Noble Energy to buy rival Clayton Williams for $2.7 billion
Oil producer Noble Energy will acquire rival Clayton Williams for about $2.7 billion in a cash and stock deal that will expand Noble’s presence in oil-rich West Texas.
Noble said the deal would include 71,000 net acres in the Southern Delaware Basin in Reeves and Ward counties, which are part of the larger Permian Basin, home of the some of the richest oil deposits in North America. The acquisition will create the energy’s second largest Southern Delaware shale acreage position in the Permian.
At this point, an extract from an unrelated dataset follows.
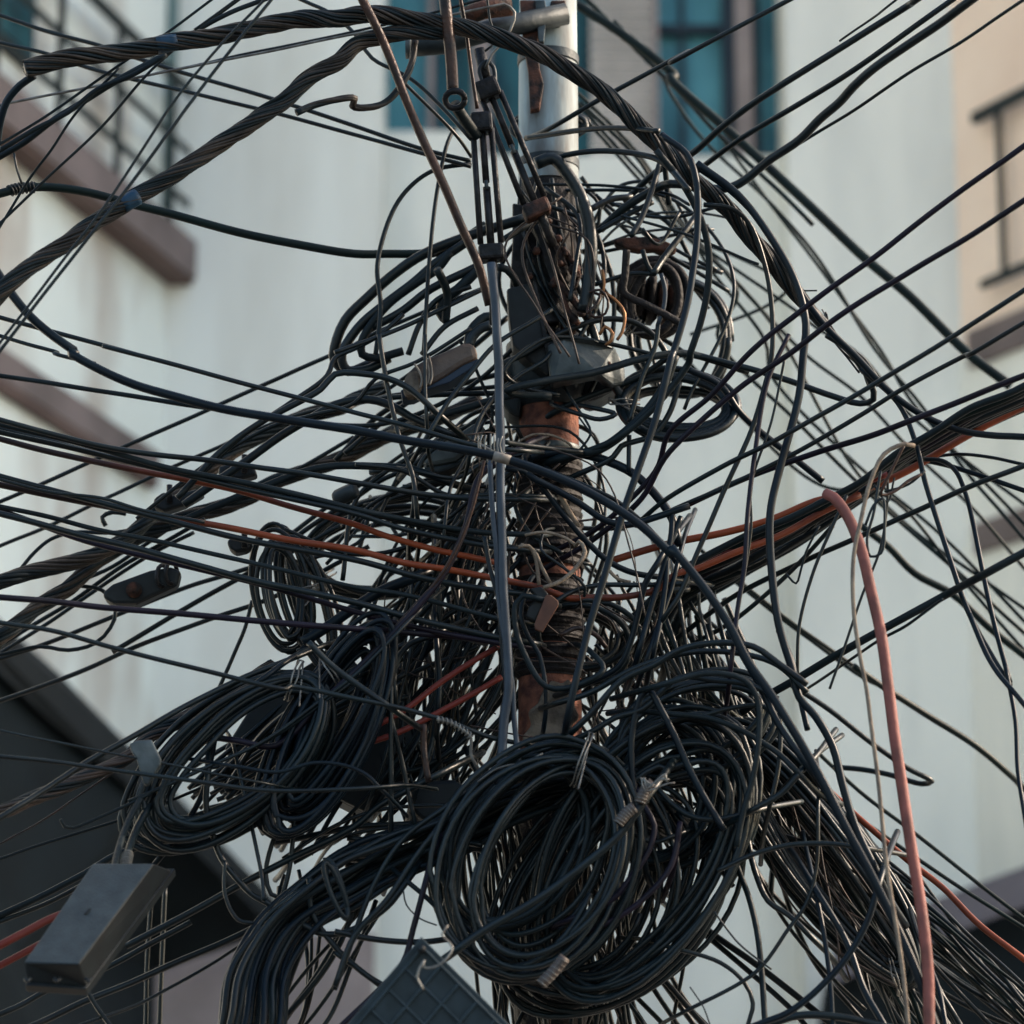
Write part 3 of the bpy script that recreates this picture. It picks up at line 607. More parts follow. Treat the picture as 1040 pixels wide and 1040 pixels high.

“We have been very disciplined in assessing expansion opportunities in the Delaware Basin and are extremely pleased to have reached this agreement with Clayton Williams Energy,” said David L. Stover, Noble Energy’s Chairman, President, and CEO. “This transaction brings all the key elements we value: excellent rock quality, a large contiguous acreage position adjacent to our own, and robust midstream opportunities, reinforcing the Delaware Basin as a long-term value and growth driver for Noble Energy.”
Noble buying more than 2,400 new drilling locations in the Delaware basin, giving it a total of 4,200 with over 2 billion barrels in reserves, the company said in a statement. The agreement also calls for Noble to take over a large number of pipelines in Texas to carry oil from fields near the New Mexico border to transportation hubs like Houston and Louisiana.
The value of the transaction, based on Noble’s stock price the week of January 13, is about $139 per Clayton Williams Energy share or $3.2 billion in aggregate, according to Reuters. Noble said its total capital budget for 2017 is estimated at $2.1 billion-$2.5 billion and sees sales volumes between 410,000-420,000 barrels of oil per day.
Clayton Williams has been well known in the Texas oil industry as an early adopter of horizontal drilling, which has been credited with enabling hydraulic fracturing, or fracking. Clayton has been on a selling spree over the last year, specifically its non-Permian assets. The company sold all of its East Texas assets for $400 million in October, while also hiring Noble executive Patricia Cooke as its chief operating officer.
“I am very proud of the company we have built over the past 25 years and I am pleased that Noble Energy will be leading the development of our properties going forward,” said Clayton W. Williams Jr, Chairman and CEO of Clayton Williams Energy.
Noble said it would finance the cash portion of the acquisition through a draw on its revolving credit facility, which was worth $4 billion at the end of 2016 and is expected to raise another $1 billion in 2017 through ongoing portfolio management and optimization.
The deal is expected to close in the second quarter of 2017.